**What the exercise asks**
Find the word "script" in the records below. List each line containing it.

**Record list**
────────────────────

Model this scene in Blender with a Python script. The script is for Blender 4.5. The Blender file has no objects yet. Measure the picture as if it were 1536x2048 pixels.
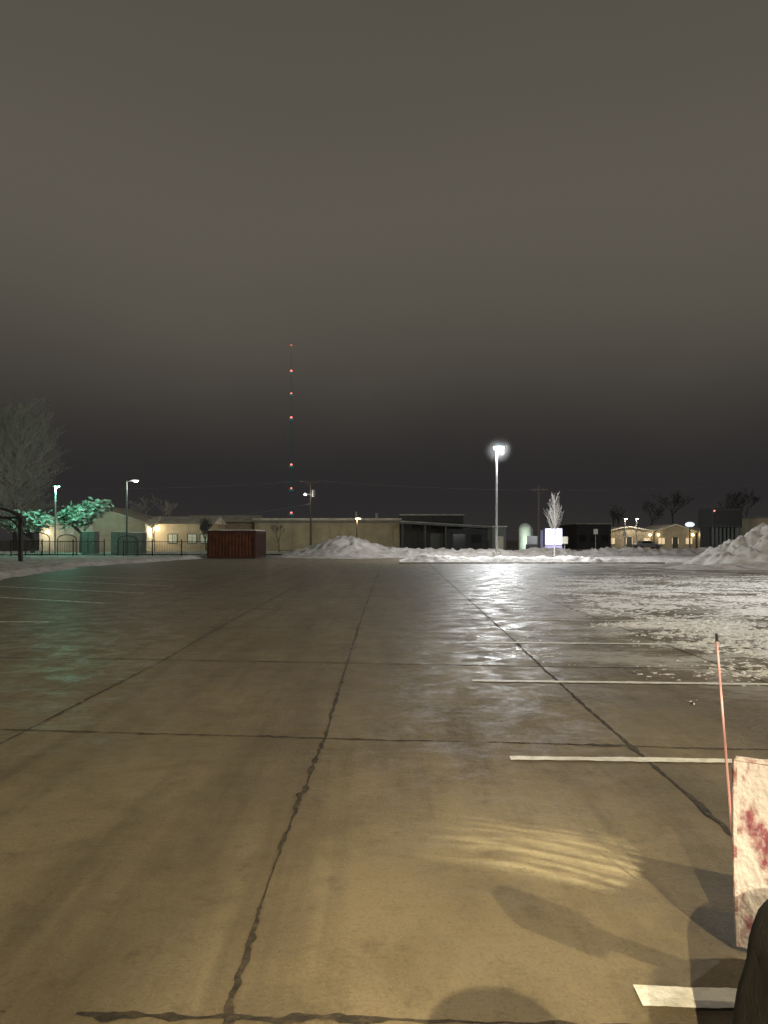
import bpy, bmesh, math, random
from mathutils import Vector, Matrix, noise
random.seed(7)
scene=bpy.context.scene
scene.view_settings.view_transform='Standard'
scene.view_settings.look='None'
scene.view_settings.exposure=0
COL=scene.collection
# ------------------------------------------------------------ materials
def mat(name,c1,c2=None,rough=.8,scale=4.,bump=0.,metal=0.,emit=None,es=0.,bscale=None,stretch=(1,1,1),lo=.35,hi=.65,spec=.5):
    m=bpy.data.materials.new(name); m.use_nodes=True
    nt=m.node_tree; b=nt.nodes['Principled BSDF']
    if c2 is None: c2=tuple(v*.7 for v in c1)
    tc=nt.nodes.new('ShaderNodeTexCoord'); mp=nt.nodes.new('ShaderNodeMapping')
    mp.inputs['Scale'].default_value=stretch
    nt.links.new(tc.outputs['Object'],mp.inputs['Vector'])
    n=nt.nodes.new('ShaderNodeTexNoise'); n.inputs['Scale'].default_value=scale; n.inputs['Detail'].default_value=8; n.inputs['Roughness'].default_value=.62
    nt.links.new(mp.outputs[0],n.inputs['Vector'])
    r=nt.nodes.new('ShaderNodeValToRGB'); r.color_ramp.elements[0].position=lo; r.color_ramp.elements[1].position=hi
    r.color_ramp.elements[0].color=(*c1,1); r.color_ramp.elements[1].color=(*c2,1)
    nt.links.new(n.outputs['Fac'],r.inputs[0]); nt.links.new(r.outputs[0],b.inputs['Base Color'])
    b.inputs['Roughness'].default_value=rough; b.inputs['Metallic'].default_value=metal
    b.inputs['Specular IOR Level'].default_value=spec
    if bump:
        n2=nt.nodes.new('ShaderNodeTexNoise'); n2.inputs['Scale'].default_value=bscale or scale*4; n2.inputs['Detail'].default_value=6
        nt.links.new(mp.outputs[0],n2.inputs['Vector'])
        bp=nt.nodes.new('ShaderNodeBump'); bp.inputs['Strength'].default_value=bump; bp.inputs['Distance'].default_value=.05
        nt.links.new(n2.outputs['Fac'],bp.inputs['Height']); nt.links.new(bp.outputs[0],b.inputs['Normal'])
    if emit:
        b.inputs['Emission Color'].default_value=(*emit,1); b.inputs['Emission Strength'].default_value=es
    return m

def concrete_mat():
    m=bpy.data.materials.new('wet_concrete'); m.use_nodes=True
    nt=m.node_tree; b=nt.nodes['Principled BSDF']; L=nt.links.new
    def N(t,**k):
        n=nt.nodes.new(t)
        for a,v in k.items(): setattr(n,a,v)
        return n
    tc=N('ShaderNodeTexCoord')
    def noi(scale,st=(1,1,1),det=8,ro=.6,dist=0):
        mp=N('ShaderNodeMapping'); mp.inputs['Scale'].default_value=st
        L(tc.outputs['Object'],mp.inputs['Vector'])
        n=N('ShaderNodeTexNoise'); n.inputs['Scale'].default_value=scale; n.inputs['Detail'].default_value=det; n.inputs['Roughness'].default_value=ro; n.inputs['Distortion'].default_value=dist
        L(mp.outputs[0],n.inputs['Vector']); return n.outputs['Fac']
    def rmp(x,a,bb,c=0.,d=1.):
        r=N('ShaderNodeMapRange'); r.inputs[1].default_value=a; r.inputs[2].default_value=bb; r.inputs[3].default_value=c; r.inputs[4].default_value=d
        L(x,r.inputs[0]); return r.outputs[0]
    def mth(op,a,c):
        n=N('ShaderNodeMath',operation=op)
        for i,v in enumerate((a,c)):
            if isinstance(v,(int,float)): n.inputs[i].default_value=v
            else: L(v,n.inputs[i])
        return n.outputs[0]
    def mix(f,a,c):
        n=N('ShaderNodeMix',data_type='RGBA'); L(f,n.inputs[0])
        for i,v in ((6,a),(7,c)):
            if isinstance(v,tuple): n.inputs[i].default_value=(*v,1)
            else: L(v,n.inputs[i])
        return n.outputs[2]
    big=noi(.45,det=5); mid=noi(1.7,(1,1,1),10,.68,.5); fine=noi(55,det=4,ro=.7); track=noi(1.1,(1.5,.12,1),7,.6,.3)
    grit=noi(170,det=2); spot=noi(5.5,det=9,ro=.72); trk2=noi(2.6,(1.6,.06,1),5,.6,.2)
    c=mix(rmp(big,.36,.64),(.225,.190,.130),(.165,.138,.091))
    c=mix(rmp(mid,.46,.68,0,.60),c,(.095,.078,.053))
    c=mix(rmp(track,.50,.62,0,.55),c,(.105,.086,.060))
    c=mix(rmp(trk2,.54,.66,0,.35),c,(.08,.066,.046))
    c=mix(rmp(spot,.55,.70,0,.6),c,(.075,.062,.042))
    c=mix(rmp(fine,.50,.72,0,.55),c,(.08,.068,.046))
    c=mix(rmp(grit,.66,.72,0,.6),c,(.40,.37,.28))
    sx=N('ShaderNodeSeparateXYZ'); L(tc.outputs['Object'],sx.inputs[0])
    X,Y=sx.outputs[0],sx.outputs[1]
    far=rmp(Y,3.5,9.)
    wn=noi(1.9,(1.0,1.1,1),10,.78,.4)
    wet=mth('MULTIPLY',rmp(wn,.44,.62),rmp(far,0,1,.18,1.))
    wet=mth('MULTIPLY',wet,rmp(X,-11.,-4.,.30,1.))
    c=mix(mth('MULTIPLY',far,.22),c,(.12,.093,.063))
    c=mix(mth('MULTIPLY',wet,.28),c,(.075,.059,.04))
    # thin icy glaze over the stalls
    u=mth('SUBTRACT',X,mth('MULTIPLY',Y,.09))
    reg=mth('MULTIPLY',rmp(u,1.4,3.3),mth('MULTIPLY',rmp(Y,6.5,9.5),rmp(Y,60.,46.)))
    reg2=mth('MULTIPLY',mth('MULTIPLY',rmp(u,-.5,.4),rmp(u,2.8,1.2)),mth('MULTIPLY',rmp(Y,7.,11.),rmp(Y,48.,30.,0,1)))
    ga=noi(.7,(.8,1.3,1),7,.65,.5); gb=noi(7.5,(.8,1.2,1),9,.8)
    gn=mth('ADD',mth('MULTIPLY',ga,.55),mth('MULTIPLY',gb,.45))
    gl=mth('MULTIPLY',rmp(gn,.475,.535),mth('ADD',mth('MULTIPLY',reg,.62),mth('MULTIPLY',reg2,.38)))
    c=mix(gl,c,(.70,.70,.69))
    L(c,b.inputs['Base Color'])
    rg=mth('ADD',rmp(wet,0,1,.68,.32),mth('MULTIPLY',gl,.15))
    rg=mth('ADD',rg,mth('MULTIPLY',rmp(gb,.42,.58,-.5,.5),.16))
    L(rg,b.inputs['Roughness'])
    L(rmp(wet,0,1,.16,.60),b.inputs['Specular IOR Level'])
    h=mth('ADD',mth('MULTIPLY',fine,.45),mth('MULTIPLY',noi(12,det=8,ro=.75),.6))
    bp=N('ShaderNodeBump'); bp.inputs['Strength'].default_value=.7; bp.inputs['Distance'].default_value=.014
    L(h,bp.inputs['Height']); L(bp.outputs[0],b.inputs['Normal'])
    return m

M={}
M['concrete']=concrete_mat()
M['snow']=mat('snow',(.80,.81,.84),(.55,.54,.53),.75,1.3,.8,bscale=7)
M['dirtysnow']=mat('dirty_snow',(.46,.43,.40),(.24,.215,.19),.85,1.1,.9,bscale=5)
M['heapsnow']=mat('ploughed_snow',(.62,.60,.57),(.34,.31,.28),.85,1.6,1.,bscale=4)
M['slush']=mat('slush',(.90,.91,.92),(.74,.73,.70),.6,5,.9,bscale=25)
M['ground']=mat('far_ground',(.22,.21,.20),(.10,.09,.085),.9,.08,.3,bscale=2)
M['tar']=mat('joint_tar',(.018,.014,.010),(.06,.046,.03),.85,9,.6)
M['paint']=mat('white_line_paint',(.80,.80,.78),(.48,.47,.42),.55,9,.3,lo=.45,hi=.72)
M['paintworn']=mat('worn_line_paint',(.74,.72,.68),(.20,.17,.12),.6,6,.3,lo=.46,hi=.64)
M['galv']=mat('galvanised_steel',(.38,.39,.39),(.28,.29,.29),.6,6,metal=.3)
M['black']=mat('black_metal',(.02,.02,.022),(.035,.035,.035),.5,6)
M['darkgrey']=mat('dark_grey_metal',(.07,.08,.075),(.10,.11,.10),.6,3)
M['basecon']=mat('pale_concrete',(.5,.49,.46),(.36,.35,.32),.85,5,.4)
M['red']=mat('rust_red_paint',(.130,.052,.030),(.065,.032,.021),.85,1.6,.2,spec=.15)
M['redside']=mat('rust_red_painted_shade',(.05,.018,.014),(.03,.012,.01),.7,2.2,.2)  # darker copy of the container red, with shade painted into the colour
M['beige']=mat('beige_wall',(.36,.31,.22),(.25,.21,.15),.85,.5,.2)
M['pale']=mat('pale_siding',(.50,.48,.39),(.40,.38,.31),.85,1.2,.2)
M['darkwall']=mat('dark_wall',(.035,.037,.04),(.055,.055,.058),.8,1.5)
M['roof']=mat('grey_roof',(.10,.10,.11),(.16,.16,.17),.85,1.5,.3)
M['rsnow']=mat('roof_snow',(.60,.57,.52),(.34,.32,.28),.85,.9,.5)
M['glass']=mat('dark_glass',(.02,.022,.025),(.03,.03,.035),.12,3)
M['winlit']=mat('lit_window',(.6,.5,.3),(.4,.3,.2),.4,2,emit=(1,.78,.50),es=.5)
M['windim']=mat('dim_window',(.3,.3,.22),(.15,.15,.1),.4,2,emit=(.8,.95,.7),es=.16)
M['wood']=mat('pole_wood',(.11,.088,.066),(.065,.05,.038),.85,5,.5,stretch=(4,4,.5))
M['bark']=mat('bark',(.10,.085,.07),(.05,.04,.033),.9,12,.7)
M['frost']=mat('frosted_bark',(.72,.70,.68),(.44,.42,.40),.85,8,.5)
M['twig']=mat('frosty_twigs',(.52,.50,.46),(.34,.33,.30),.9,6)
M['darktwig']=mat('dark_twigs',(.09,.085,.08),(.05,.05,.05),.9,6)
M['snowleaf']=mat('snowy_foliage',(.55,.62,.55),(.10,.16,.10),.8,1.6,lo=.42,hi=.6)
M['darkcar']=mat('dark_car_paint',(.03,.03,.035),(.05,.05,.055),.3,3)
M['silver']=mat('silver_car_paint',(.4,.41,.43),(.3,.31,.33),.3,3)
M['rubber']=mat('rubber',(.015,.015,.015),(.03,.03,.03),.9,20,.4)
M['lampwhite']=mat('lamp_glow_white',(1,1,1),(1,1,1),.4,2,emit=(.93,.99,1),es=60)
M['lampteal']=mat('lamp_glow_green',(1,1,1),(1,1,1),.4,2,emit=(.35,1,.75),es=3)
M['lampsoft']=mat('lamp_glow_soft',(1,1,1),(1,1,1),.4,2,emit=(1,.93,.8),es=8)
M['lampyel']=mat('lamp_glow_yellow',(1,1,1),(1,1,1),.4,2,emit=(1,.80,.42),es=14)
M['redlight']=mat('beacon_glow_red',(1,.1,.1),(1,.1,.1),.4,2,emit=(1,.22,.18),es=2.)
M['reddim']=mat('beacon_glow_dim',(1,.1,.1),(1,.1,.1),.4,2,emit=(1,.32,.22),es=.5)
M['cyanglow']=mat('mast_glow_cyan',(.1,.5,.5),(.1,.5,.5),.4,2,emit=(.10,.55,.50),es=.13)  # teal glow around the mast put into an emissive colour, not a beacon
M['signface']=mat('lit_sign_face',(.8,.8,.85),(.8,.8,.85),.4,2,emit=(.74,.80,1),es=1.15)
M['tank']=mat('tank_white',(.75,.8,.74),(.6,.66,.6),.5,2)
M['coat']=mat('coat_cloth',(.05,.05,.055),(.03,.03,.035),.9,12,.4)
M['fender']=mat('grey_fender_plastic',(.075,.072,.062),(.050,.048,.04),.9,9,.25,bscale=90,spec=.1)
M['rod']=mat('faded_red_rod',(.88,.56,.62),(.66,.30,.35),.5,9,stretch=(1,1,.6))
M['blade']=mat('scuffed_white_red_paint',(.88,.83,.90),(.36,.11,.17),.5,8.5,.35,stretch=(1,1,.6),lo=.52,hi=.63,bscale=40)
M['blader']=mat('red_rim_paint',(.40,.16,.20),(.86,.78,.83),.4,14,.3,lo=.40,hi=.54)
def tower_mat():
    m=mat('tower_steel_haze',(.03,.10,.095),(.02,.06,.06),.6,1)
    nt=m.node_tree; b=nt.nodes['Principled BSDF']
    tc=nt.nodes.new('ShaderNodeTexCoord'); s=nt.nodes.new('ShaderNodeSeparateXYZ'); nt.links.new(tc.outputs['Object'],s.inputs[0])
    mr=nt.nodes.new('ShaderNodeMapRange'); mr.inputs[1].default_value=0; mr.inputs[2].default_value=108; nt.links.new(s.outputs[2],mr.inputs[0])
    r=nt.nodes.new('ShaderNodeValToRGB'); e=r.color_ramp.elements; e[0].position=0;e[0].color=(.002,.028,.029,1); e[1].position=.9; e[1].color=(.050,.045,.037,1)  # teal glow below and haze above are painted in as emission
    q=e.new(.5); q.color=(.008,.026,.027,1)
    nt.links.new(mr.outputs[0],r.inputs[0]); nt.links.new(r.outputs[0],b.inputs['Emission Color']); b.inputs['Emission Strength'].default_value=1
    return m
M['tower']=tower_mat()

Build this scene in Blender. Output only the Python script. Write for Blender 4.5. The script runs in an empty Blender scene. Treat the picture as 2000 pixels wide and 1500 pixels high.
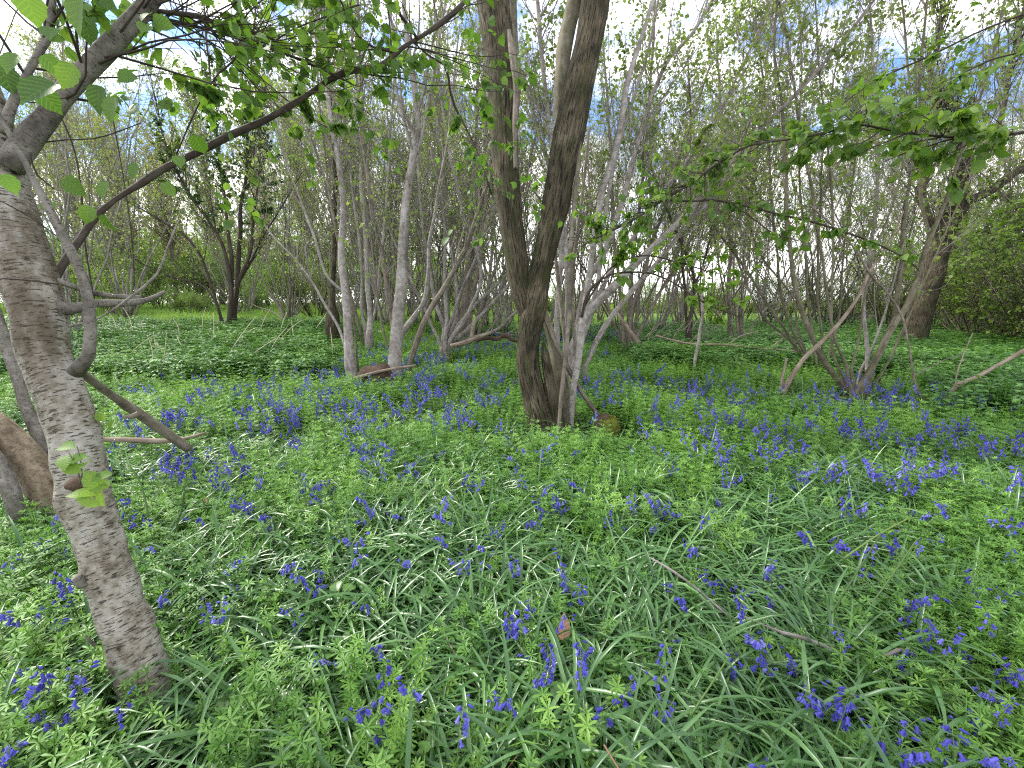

────────────────────

**The response**
Model this scene in Blender with a Python script. The script is for Blender 4.5. The Blender file has no objects yet. Measure the picture as if it were 1536x2048 pixels.
Build this scene in Blender. Output only the Python script. Write for Blender 4.5. The script runs in an empty Blender scene. Treat the picture as 2000 pixels wide and 1500 pixels high.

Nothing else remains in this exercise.